#### [GIVEN DATA]
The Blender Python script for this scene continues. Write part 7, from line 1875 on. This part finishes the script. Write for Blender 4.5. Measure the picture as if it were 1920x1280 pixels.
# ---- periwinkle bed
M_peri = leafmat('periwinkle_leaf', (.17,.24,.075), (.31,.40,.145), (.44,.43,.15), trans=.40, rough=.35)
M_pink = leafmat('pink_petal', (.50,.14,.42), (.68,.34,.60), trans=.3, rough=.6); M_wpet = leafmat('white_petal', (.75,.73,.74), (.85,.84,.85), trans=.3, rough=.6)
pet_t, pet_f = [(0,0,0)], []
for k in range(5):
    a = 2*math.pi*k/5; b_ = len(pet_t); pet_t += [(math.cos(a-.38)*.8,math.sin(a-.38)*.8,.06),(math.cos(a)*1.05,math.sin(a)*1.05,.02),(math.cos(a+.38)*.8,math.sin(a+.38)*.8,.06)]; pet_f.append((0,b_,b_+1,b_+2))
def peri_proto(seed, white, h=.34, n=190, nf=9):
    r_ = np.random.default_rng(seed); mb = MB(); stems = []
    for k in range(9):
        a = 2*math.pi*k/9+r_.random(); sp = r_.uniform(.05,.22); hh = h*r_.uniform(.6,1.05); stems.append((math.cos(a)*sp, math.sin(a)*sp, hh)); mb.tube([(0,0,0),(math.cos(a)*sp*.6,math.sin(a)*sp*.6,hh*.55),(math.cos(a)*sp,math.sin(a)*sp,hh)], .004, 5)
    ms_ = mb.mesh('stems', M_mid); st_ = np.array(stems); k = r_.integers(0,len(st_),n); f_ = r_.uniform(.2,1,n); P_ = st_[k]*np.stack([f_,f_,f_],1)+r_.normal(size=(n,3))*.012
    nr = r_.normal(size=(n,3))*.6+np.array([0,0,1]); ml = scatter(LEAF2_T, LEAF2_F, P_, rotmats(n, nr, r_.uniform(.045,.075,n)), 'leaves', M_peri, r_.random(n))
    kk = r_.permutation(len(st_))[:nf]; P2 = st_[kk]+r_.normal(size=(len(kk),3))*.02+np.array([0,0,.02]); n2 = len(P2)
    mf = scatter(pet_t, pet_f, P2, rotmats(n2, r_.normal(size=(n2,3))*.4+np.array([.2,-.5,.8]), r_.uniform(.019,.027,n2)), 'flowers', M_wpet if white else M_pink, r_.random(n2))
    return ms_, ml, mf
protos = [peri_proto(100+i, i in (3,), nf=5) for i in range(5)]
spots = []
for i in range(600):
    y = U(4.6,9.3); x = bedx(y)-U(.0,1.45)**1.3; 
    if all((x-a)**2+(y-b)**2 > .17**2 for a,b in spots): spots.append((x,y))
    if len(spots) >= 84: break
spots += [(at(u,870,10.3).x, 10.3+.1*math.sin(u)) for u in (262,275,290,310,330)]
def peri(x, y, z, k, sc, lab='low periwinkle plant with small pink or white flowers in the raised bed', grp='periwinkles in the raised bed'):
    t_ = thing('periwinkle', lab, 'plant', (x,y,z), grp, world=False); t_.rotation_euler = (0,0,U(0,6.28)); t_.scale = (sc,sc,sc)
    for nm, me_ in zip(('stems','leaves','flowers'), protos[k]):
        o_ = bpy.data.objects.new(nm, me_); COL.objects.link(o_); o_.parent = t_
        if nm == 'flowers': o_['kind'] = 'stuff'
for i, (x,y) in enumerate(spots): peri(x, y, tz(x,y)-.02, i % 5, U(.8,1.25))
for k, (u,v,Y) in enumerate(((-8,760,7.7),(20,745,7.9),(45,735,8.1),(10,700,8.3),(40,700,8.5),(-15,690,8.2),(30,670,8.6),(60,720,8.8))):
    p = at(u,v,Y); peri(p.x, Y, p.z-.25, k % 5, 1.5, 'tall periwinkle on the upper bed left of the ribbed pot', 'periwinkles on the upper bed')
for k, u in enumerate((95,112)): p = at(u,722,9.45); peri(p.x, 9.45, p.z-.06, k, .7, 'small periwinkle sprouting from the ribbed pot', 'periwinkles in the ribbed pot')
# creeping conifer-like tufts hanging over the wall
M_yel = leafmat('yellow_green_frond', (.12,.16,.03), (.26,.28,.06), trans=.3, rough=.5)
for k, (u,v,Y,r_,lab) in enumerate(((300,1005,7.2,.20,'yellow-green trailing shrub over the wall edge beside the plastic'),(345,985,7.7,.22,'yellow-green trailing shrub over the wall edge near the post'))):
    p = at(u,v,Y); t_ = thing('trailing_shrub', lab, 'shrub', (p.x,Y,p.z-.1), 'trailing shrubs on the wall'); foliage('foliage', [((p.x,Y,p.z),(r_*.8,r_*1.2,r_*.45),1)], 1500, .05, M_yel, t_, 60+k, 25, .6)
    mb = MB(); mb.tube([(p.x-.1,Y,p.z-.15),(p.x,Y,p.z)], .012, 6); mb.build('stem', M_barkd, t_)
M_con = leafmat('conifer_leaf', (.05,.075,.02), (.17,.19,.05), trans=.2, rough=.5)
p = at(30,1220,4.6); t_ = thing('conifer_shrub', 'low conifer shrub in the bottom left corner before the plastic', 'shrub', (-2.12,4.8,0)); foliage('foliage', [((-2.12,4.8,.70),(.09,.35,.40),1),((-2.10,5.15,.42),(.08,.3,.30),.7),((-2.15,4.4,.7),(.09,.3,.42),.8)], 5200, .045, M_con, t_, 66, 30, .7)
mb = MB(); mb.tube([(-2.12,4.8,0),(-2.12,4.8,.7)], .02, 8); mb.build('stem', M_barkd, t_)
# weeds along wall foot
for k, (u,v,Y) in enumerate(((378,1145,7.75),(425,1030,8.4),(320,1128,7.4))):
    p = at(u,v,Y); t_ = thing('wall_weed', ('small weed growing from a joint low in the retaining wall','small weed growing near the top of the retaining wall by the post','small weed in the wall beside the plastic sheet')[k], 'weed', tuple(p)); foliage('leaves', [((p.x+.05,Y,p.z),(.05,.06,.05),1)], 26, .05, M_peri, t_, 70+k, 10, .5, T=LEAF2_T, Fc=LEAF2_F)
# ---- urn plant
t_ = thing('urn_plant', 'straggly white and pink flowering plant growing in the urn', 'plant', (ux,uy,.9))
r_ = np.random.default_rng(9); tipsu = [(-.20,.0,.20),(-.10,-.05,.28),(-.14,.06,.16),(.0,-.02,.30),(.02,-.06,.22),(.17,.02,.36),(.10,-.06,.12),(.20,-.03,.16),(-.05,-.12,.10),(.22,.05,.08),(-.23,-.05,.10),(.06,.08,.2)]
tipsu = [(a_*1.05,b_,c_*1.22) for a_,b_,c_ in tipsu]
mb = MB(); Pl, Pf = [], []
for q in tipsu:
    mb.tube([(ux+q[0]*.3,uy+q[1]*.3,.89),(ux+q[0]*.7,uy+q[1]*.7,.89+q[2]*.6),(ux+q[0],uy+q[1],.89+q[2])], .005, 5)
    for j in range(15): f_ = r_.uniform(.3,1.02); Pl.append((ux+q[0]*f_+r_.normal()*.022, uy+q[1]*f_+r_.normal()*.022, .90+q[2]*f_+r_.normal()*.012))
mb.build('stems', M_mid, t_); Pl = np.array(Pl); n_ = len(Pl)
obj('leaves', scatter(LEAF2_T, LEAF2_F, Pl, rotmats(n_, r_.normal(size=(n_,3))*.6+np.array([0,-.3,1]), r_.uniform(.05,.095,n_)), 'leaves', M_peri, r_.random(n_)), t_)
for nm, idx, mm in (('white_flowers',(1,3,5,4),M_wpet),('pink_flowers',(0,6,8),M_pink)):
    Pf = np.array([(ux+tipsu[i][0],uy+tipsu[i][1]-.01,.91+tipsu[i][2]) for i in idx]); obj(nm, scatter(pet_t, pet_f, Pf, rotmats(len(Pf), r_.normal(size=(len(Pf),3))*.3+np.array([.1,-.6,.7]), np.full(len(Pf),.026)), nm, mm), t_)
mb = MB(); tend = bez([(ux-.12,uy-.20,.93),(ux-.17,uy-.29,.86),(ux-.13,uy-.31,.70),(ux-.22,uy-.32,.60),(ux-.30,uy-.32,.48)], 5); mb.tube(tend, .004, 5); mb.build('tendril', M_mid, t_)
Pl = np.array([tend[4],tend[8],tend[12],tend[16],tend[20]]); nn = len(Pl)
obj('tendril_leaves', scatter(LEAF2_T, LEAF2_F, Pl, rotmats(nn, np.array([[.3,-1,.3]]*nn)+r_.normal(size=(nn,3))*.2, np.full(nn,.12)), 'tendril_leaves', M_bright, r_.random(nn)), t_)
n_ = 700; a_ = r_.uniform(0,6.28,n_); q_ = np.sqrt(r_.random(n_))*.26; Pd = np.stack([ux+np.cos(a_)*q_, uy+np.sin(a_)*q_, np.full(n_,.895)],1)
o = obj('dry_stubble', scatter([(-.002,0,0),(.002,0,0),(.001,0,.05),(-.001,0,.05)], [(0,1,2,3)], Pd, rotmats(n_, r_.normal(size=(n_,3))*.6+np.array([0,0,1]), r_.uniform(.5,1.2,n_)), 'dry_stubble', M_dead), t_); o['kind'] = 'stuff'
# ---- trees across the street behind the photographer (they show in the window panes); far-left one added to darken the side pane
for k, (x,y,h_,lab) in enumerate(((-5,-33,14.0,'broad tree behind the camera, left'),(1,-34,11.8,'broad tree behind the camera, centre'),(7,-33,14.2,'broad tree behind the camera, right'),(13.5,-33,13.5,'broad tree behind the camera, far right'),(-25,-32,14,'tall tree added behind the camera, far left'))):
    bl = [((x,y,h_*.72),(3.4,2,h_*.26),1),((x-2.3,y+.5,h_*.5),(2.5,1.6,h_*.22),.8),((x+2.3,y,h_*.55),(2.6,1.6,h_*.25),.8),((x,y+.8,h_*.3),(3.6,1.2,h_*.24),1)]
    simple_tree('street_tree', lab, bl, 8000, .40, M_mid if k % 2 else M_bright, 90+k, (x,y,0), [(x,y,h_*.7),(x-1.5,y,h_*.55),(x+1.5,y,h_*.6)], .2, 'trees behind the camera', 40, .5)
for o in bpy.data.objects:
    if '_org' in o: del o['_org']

#### [WHAT YOU ARE ASKED TO DO]
List all lines where "from" occurs.

#### [TASK ANSWER]
The Blender Python script for this scene continues. Write part 7, from line 1875 on. This part finishes the script. Write for Blender 4.5. Measure the picture as if it were 1920x1280 pixels.
for k, u in enumerate((95,112)): p = at(u,722,9.45); peri(p.x, 9.45, p.z-.06, k, .7, 'small periwinkle sprouting from the ribbed pot', 'periwinkles in the ribbed pot')
    p = at(u,v,Y); t_ = thing('wall_weed', ('small weed growing from a joint low in the retaining wall','small weed growing near the top of the retaining wall by the post','small weed in the wall beside the plastic sheet')[k], 'weed', tuple(p)); foliage('leaves', [((p.x+.05,Y,p.z),(.05,.06,.05),1)], 26, .05, M_peri, t_, 70+k, 10, .5, T=LEAF2_T, Fc=LEAF2_F)